▶ STATED EXERCISE: Copy the lines below as they are; omit the images they contain.

* BEGIN *

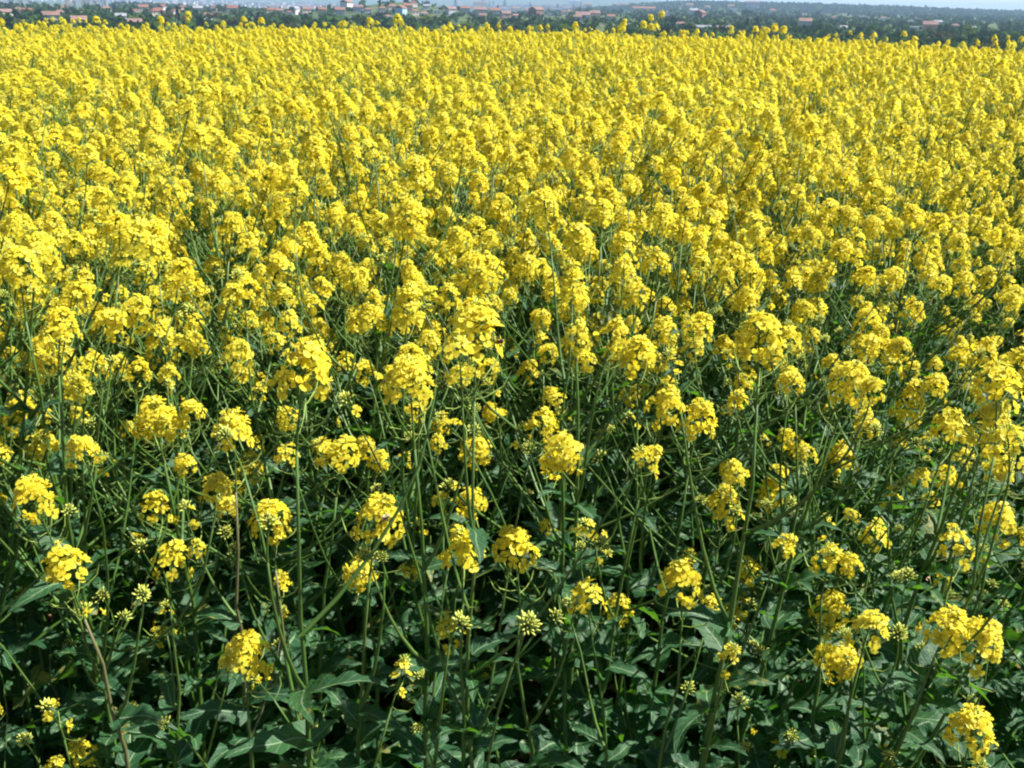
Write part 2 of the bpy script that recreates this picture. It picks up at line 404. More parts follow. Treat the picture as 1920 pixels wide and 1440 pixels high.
HL = [ # photo x, base y, width px, roof, wall, shape, rot
 (12,36,20,'pink','cream','gable',.4),(52,33,18,'orange','white','gable',-.5),(76,28,9,'white','white','flat',0),(113,32,15,'pink','grey','hip',.2),
 (98,46,28,'brown','grey','gable',.1),(150,54,28,'pink','cream','gable',.1),(70,40,12,'brown','grey','hip',.3),(228,42,20,'grey','white','gable',0),
 (254,57,26,'pink','cream','gable',.1),(200,26,16,'pink','grey','hip',.3),(296,36,24,'red','cream','hip',.3),(303,24,12,'red','white','gable',1.2),
 (270,24,18,'orange','cream','gable',0),(255,28,12,'red','grey','hip',.4),(120,22,12,'orange','cream','hip',.2),(35,24,12,'pink','grey','hip',.2),
 (342,20,12,'orange','peach','hip',.2),(372,26,18,'grey','grey','gable',0),(389,37,16,'brown','white','hip',.2),(407,33,19,'grey','white','flat',.05),
 (432,14,12,'white','cream','flat',0),(464,18,8,'white','white','flat',0),(436,27,20,'red','grey','gable',.1),(330,30,14,'red','cream','hip',.5),
 (400,21,12,'brown','grey','hip',.5),(508,28,16,'red','cream','gable',.2),(524,29,16,'brown','grey','gable',.1),(553,27,12,'grey','white','gable',1.0),
 (543,30,12,'red','grey','hip',.1),(575,27,16,'orange','cream','gable',.2),(590,20,13,'red','peach','hip',.2),(617,19,13,'white','white','flat',0),
 (638,30,20,'orange','grey','gable',0),(605,27,16,'orange','peach','gable',.1),(535,20,10,'orange','cream','hip',.3),(568,17,10,'pink','white','hip',.3),
 (650,17,14,'pink','white','gable',1.0),(672,24,18,'brown','grey','gable',.1),(690,26,14,'brown','grey','hip',.2),(712,34,13,'grey','white','flat',.2),
 (726,39,14,'pink','white','hip',.2),(716,24,14,'orange','grey','hip',.2),(735,22,16,'orange','cream','hip',.3),(752,28,14,'orange','blue','gable',1.1),
 (765,21,18,'orange','peach','gable',.1),(778,29,14,'orange','cream','hip',.3),(775,13,12,'red','white','hip',.4),(795,35,16,'pink','white','hip',.3),
 (820,27,14,'white','white','flat',0),(845,29,17,'pink','grey','gable',.6),(790,41,12,'pink','grey','gable',.1),(847,36,10,'white','white','flat',0),
 (858,14,14,'pink','cream','gable',.1),(799,18,12,'grey','grey','gable',.2),(872,26,18,'orange','grey','gable',.1),(900,32,24,'pink','grey','gable',.05),
 (900,21,28,'orange','cream','gable',0),(927,31,20,'orange','grey','gable',.1),(884,20,8,'white','white','flat',0),(905,38,16,'brown','peach','gable',.1),
 (948,36,18,'pink','peach','gable',.3),(945,24,14,'pink','cream','hip',.2),(966,25,16,'orange','cream','gable',.2),(979,22,12,'white','grey','flat',0),
 (966,36,12,'pink','grey','gable',.3),(1005,33,17,'brown','brick','gable',.9),(1030,31,10,'white','white','flat',0),(990,28,13,'brown','grey','gable',.4),
 (1027,17,14,'pink','white','gable',0),(1068,30,14,'pink','white','hip',.2),(1057,28,10,'orange','peach','hip',.3),(1115,36,20,'pink','peach','gable',.1),
 (1082,41,16,'brown','grey','gable',.2),(1130,36,10,'white','white','flat',0),(1145,40,16,'orange','grey','gable',.1),(1102,18,16,'orange','peach','gable',.1),
 (1167,25,10,'white','white','flat',0),(1205,15,12,'white','white','flat',0),(1255,33,18,'grey','white','flat',0),(1275,54,16,'pink','white','gable',0),
 (1182,50,8,'white','white','flat',0),(1300,29,16,'grey','grey','gable',.2),(1292,17,14,'pink','peach','gable',.1),(1326,20,12,'pink','white','hip',.1),
 (1370,18,12,'orange','cream','gable',.1),(1376,23,14,'white','white','flat',0),(1410,20,26,'pink','grey','gable',0),(1448,28,14,'orange','grey','hip',.1),
 (1462,13,7,'white','white','flat',0),(1508,54,24,'pink','grey','gable',.1),(1508,32,8,'pink','white','hip',.2),(1562,38,10,'orange','cream','hip',.2),(1580,60,14,'grey','grey','gable',.3),
 (1616,37,12,'white','white','flat',0),(1655,40,10,'pink','white','gable',.1),(1708,45,10,'white','white','flat',0),(1713,60,17,'white','white','flat',0),(1742,62,26,'pink','peach','gable',0),
 (1701,65,7,'white','white','flat',0),(1757,50,14,'grey','grey','gable',.2),(1790,56,13,'pink','grey','hip',.2),(1820,83,18,'white','grey','flat',0),(1767,82,14,'grey','grey','gable',.1),
 (1736,48,9,'pink','grey','hip',.3),(1825,58,10,'grey','grey','hip',.2),(1745,80,12,'brown','grey','gable',0)]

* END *

▶ EXERCISE ANSWER:
Write part 2 of the bpy script that recreates this picture. It picks up at line 404. More parts follow. Treat the picture as 1920 pixels wide and 1440 pixels high.
HL = [ # photo x, base y, width px, roof, wall, shape, rot
 (12,36,20,'pink','cream','gable',.4),(52,33,18,'orange','white','gable',-.5),(76,28,9,'white','white','flat',0),(113,32,15,'pink','grey','hip',.2),
 (98,46,28,'brown','grey','gable',.1),(150,54,28,'pink','cream','gable',.1),(70,40,12,'brown','grey','hip',.3),(228,42,20,'grey','white','gable',0),
 (254,57,26,'pink','cream','gable',.1),(200,26,16,'pink','grey','hip',.3),(296,36,24,'red','cream','hip',.3),(303,24,12,'red','white','gable',1.2),
 (270,24,18,'orange','cream','gable',0),(255,28,12,'red','grey','hip',.4),(120,22,12,'orange','cream','hip',.2),(35,24,12,'pink','grey','hip',.2),
 (342,20,12,'orange','peach','hip',.2),(372,26,18,'grey','grey','gable',0),(389,37,16,'brown','white','hip',.2),(407,33,19,'grey','white','flat',.05),
 (432,14,12,'white','cream','flat',0),(464,18,8,'white','white','flat',0),(436,27,20,'red','grey','gable',.1),(330,30,14,'red','cream','hip',.5),
 (400,21,12,'brown','grey','hip',.5),(508,28,16,'red','cream','gable',.2),(524,29,16,'brown','grey','gable',.1),(553,27,12,'grey','white','gable',1.0),
 (543,30,12,'red','grey','hip',.1),(575,27,16,'orange','cream','gable',.2),(590,20,13,'red','peach','hip',.2),(617,19,13,'white','white','flat',0),
 (638,30,20,'orange','grey','gable',0),(605,27,16,'orange','peach','gable',.1),(535,20,10,'orange','cream','hip',.3),(568,17,10,'pink','white','hip',.3),
 (650,17,14,'pink','white','gable',1.0),(672,24,18,'brown','grey','gable',.1),(690,26,14,'brown','grey','hip',.2),(712,34,13,'grey','white','flat',.2),
 (726,39,14,'pink','white','hip',.2),(716,24,14,'orange','grey','hip',.2),(735,22,16,'orange','cream','hip',.3),(752,28,14,'orange','blue','gable',1.1),
 (765,21,18,'orange','peach','gable',.1),(778,29,14,'orange','cream','hip',.3),(775,13,12,'red','white','hip',.4),(795,35,16,'pink','white','hip',.3),
 (820,27,14,'white','white','flat',0),(845,29,17,'pink','grey','gable',.6),(790,41,12,'pink','grey','gable',.1),(847,36,10,'white','white','flat',0),
 (858,14,14,'pink','cream','gable',.1),(799,18,12,'grey','grey','gable',.2),(872,26,18,'orange','grey','gable',.1),(900,32,24,'pink','grey','gable',.05),
 (900,21,28,'orange','cream','gable',0),(927,31,20,'orange','grey','gable',.1),(884,20,8,'white','white','flat',0),(905,38,16,'brown','peach','gable',.1),
 (948,36,18,'pink','peach','gable',.3),(945,24,14,'pink','cream','hip',.2),(966,25,16,'orange','cream','gable',.2),(979,22,12,'white','grey','flat',0),
 (966,36,12,'pink','grey','gable',.3),(1005,33,17,'brown','brick','gable',.9),(1030,31,10,'white','white','flat',0),(990,28,13,'brown','grey','gable',.4),
 (1027,17,14,'pink','white','gable',0),(1068,30,14,'pink','white','hip',.2),(1057,28,10,'orange','peach','hip',.3),(1115,36,20,'pink','peach','gable',.1),
 (1082,41,16,'brown','grey','gable',.2),(1130,36,10,'white','white','flat',0),(1145,40,16,'orange','grey','gable',.1),(1102,18,16,'orange','peach','gable',.1),
 (1167,25,10,'white','white','flat',0),(1205,15,12,'white','white','flat',0),(1255,33,18,'grey','white','flat',0),(1275,54,16,'pink','white','gable',0),
 (1182,50,8,'white','white','flat',0),(1300,29,16,'grey','grey','gable',.2),(1292,17,14,'pink','peach','gable',.1),(1326,20,12,'pink','white','hip',.1),
 (1370,18,12,'orange','cream','gable',.1),(1376,23,14,'white','white','flat',0),(1410,20,26,'pink','grey','gable',0),(1448,28,14,'orange','grey','hip',.1),
 (1462,13,7,'white','white','flat',0),(1508,54,24,'pink','grey','gable',.1),(1508,32,8,'pink','white','hip',.2),(1562,38,10,'orange','cream','hip',.2),(1580,60,14,'grey','grey','gable',.3),
 (1616,37,12,'white','white','flat',0),(1655,40,10,'pink','white','gable',.1),(1708,45,10,'white','white','flat',0),(1713,60,17,'white','white','flat',0),(1742,62,26,'pink','peach','gable',0),
 (1701,65,7,'white','white','flat',0),(1757,50,14,'grey','grey','gable',.2),(1790,56,13,'pink','grey','hip',.2),(1820,83,18,'white','grey','flat',0),(1767,82,14,'grey','grey','gable',.1),
 (1736,48,9,'pink','grey','hip',.3),(1825,58,10,'grey','grey','hip',.2),(1745,80,12,'brown','grey','gable',0)]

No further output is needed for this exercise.